**Stored data**:
┏━━

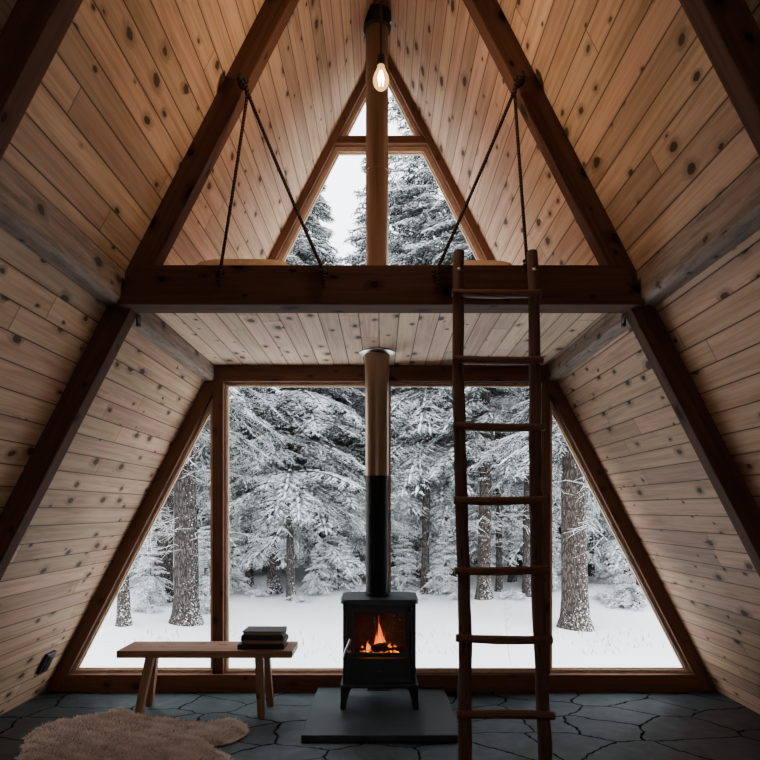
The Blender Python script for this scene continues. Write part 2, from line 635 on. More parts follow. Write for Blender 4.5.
for y in (YB - 0.1, YB):
    for q in ([(-hw(0), 0), (hw(0), 0), (0.6, 0.75), (-0.6, 0.75)], [(hw(0), 0), (hw(1.65), 1.65), (0.6, 1.65), (0.6, 0.75)],
              [(-hw(0), 0), (-0.6, 0.75), (-0.6, 1.65), (-hw(1.65), 1.65)], [(-hw(1.65), 1.65), (-0.6, 1.65), (0.6, 1.65), (hw(1.65), 1.65), (0, ZA)]):
        bm.faces.new([rv(x, z, y) for x, z in q])
for (p, q) in zip(RW, RW[1:] + RW[:1]):
    bm.faces.new([rv(*p, YB - 0.1), rv(*q, YB - 0.1), rv(*q, YB), rv(*p, YB)])
struct(obj('wall_back', bm, M['pine'], uvaxis=(1, 0, 0)))
rear = bpy.data.objects.new('window_7', None)  # unseen rear window, added to let soft fill light in from behind
COL.objects.link(rear)
rear.location = (0, YB - 0.05, 0)
struct(rear)
obj('window_frame', ring_prism(RW, inset(RW, 0.05), -0.03, 0.03), M['frame'], rear, uvaxis=(1, 0, 0))
bm = bmesh.new()
bm.faces.new([bm.verts.new((x, 0.0, z)) for x, z in inset(RW, 0.045)])
obj('pane', bm, M['glass'], rear)

# loft deck, boarded underneath
zc0, zc1 = 2.32, 2.395
bm = prism([(-hw(zc0), zc0), (hw(zc0), zc0), (hw(zc1), zc1), (-hw(zc1), zc1)], 2.955, YW)
lay = bm.loops.layers.uv.new('UVMap')
for f in bm.faces:
    for l in f.loops:
        l[lay].uv = (l.vert.co.y + 3.3, l.vert.co.x + 20.02)
struct(obj('ceiling', bm, M['pine_loft']))


# gable frame timbers
def far_rafter(sx):
    return prism([(sx * hw(0), 0), (sx * hf(0), 0), (sx * hf(2.35), 2.35), (sx * hf(2.37), 2.37), (0, ZU), (0, ZA)], YW, YW + 0.11, 0.003)


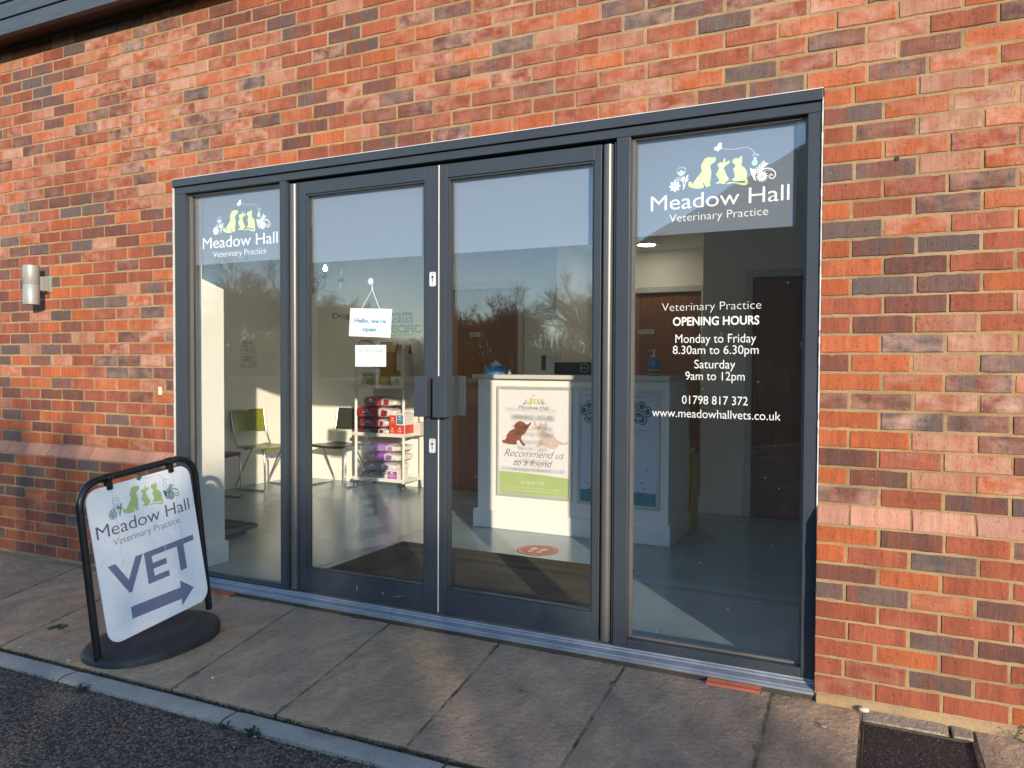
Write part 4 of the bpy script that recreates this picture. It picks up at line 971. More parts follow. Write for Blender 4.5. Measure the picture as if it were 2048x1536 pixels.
b = MB(); b.lathe([(.016, 1.3925), (.016, 1.408), (.007, 1.409), (.006, 1.432), (.016, 1.433), (.016, 1.446), (.010, 1.449)], (-1.315, 2.33, 0), 16); b.tube([(-1.315, 2.33, 1.440), (-1.345, 2.315, 1.440), (-1.352, 2.312, 1.432)], .0055, 8); obj('pump', b, M_PAPER, sp_, smooth=True)
b = MB(); b.prism(rrect(-2.50, -2.36, 2.20, 2.30, .01), lambda u, v, d: (u, v, 1.2508 + d), .004); tag(obj('card_reader_mat', b, M_BLACK), 'flat black pad lying on the counter beside the tissue box', 'pad')

# wet floor board
wf = thing('wet_floor_sign', 'yellow folded wet floor sign leaning beside the counter end', 'wet floor sign', (-1.10, 2.92, FZ))
b = MB(); b.prism([(2.80, FZ), (3.06, FZ), (3.01, .62), (2.85, .62)], lambda u, v, d: (-1.165 + d + .0 * v, u, v), .016); M_YEL = plain('safety_yellow', (.62, .42, .015), .4)
obj('front_board', b, M_YEL, wf, bevel=.003)
b = MB(); b.prism([(2.80, FZ), (3.06, FZ), (3.01, .61), (2.85, .61)], lambda u, v, d: (-1.1395 + d - .0 * v, u, v), .012); obj('rear_board', b, M_YEL, wf, bevel=.003)
b = MB(); b.tube([(-1.155, 2.88, .62), (-1.150, 2.89, .655), (-1.150, 2.97, .655), (-1.155, 2.98, .62)], .008, 8); obj('handle', b, M_YEL, wf, smooth=True)

# floor things
b = MB(); b.prism(rrect(-2.955, -1.185, .0895, 1.44, .01), lambda u, v, d: (u, v, FZ + .0005 + d), .007); tag(obj('door_mat', b, M_MAT), 'dark brown coir entrance mat inside the double doors', 'mat')
fs_ = thing('floor_sticker', 'round red floor sticker with pale footprints in front of the counter', 'sticker', (-1.962, 1.665, FZ))
gf = lambda u, v, d: (-1.962 + u, 1.665 + v, FZ + .0016 + d)
b = MB(); disc(b, 0, 0, .150, gf, 0, 0, 40); obj('red_disc', b, plain('red_vinyl', (.55, .085, .05), .45, var=.08), fs_, fixn=False)
b = MB(); ring(b, 0, 0, .128, .135, gf, .0006, 0, 40)
for s in (-1, 1): disc(b, s * .038, .022, .026, gf, .0008, 0, 18, .045, -.12 * s); disc(b, s * .034, -.052, .020, gf, .0008, 0, 16, .022)
obj('footprints', b, plain('cream_vinyl', (.72, .66, .58), .5), fs_, fixn=False)
sc = thing('weighing_scale', 'low black platform pet weighing scale on the floor behind the left window', 'scale', (-4.5, .9, FZ))
b = MB(); b.prism(rrect(-5.05, -4.165, .52, 1.235, .02), lambda u, v, d: (u, v, .045 + d), .034); obj('platform', b, plain('grey_steel', (.15, .15, .145), .45, .5), sc, bevel=.003)
b = MB(); b.prism(rrect(-5.03, -4.185, .54, 1.215, .015), lambda u, v, d: (u, v, .0795 + d), .005); obj('rubber_top', b, M_RUBBER, sc)
for x in (-4.97, -4.26):
    for y in (.60, 1.15):
        b = MB(); b.lathe([(.028, FZ + .0005), (.028, .0445)], (x, y, 0), 16); obj('foot', b, M_BLACK, sc)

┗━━

**WORK TO DO**:
Reproduce the whole listing exactly, but not the images in it.

**ANSWER FOR THIS EXERCISE**:
The Blender Python script for this scene continues. Write part 2, from line 635 on. More parts follow. Write for Blender 4.5.
for y in (YB - 0.1, YB):
    for q in ([(-hw(0), 0), (hw(0), 0), (0.6, 0.75), (-0.6, 0.75)], [(hw(0), 0), (hw(1.65), 1.65), (0.6, 1.65), (0.6, 0.75)],
              [(-hw(0), 0), (-0.6, 0.75), (-0.6, 1.65), (-hw(1.65), 1.65)], [(-hw(1.65), 1.65), (-0.6, 1.65), (0.6, 1.65), (hw(1.65), 1.65), (0, ZA)]):
        bm.faces.new([rv(x, z, y) for x, z in q])
for (p, q) in zip(RW, RW[1:] + RW[:1]):
    bm.faces.new([rv(*p, YB - 0.1), rv(*q, YB - 0.1), rv(*q, YB), rv(*p, YB)])
struct(obj('wall_back', bm, M['pine'], uvaxis=(1, 0, 0)))
rear = bpy.data.objects.new('window_7', None)  # unseen rear window, added to let soft fill light in from behind
COL.objects.link(rear)
rear.location = (0, YB - 0.05, 0)
struct(rear)
obj('window_frame', ring_prism(RW, inset(RW, 0.05), -0.03, 0.03), M['frame'], rear, uvaxis=(1, 0, 0))
bm = bmesh.new()
bm.faces.new([bm.verts.new((x, 0.0, z)) for x, z in inset(RW, 0.045)])
obj('pane', bm, M['glass'], rear)

# loft deck, boarded underneath
zc0, zc1 = 2.32, 2.395
bm = prism([(-hw(zc0), zc0), (hw(zc0), zc0), (hw(zc1), zc1), (-hw(zc1), zc1)], 2.955, YW)
lay = bm.loops.layers.uv.new('UVMap')
for f in bm.faces:
    for l in f.loops:
        l[lay].uv = (l.vert.co.y + 3.3, l.vert.co.x + 20.02)
struct(obj('ceiling', bm, M['pine_loft']))


# gable frame timbers
def far_rafter(sx):
    return prism([(sx * hw(0), 0), (sx * hf(0), 0), (sx * hf(2.35), 2.35), (sx * hf(2.37), 2.37), (0, ZU), (0, ZA)], YW, YW + 0.11, 0.003)


Write part 4 of the bpy script that recreates this picture. It picks up at line 971. More parts follow. Write for Blender 4.5. Measure the picture as if it were 2048x1536 pixels.
b = MB(); b.lathe([(.016, 1.3925), (.016, 1.408), (.007, 1.409), (.006, 1.432), (.016, 1.433), (.016, 1.446), (.010, 1.449)], (-1.315, 2.33, 0), 16); b.tube([(-1.315, 2.33, 1.440), (-1.345, 2.315, 1.440), (-1.352, 2.312, 1.432)], .0055, 8); obj('pump', b, M_PAPER, sp_, smooth=True)
b = MB(); b.prism(rrect(-2.50, -2.36, 2.20, 2.30, .01), lambda u, v, d: (u, v, 1.2508 + d), .004); tag(obj('card_reader_mat', b, M_BLACK), 'flat black pad lying on the counter beside the tissue box', 'pad')

# wet floor board
wf = thing('wet_floor_sign', 'yellow folded wet floor sign leaning beside the counter end', 'wet floor sign', (-1.10, 2.92, FZ))
b = MB(); b.prism([(2.80, FZ), (3.06, FZ), (3.01, .62), (2.85, .62)], lambda u, v, d: (-1.165 + d + .0 * v, u, v), .016); M_YEL = plain('safety_yellow', (.62, .42, .015), .4)
obj('front_board', b, M_YEL, wf, bevel=.003)
b = MB(); b.prism([(2.80, FZ), (3.06, FZ), (3.01, .61), (2.85, .61)], lambda u, v, d: (-1.1395 + d - .0 * v, u, v), .012); obj('rear_board', b, M_YEL, wf, bevel=.003)
b = MB(); b.tube([(-1.155, 2.88, .62), (-1.150, 2.89, .655), (-1.150, 2.97, .655), (-1.155, 2.98, .62)], .008, 8); obj('handle', b, M_YEL, wf, smooth=True)

# floor things
b = MB(); b.prism(rrect(-2.955, -1.185, .0895, 1.44, .01), lambda u, v, d: (u, v, FZ + .0005 + d), .007); tag(obj('door_mat', b, M_MAT), 'dark brown coir entrance mat inside the double doors', 'mat')
fs_ = thing('floor_sticker', 'round red floor sticker with pale footprints in front of the counter', 'sticker', (-1.962, 1.665, FZ))
gf = lambda u, v, d: (-1.962 + u, 1.665 + v, FZ + .0016 + d)
b = MB(); disc(b, 0, 0, .150, gf, 0, 0, 40); obj('red_disc', b, plain('red_vinyl', (.55, .085, .05), .45, var=.08), fs_, fixn=False)
b = MB(); ring(b, 0, 0, .128, .135, gf, .0006, 0, 40)
for s in (-1, 1): disc(b, s * .038, .022, .026, gf, .0008, 0, 18, .045, -.12 * s); disc(b, s * .034, -.052, .020, gf, .0008, 0, 16, .022)
obj('footprints', b, plain('cream_vinyl', (.72, .66, .58), .5), fs_, fixn=False)
sc = thing('weighing_scale', 'low black platform pet weighing scale on the floor behind the left window', 'scale', (-4.5, .9, FZ))
b = MB(); b.prism(rrect(-5.05, -4.165, .52, 1.235, .02), lambda u, v, d: (u, v, .045 + d), .034); obj('platform', b, plain('grey_steel', (.15, .15, .145), .45, .5), sc, bevel=.003)
b = MB(); b.prism(rrect(-5.03, -4.185, .54, 1.215, .015), lambda u, v, d: (u, v, .0795 + d), .005); obj('rubber_top', b, M_RUBBER, sc)
for x in (-4.97, -4.26):
    for y in (.60, 1.15):
        b = MB(); b.lathe([(.028, FZ + .0005), (.028, .0445)], (x, y, 0), 16); obj('foot', b, M_BLACK, sc)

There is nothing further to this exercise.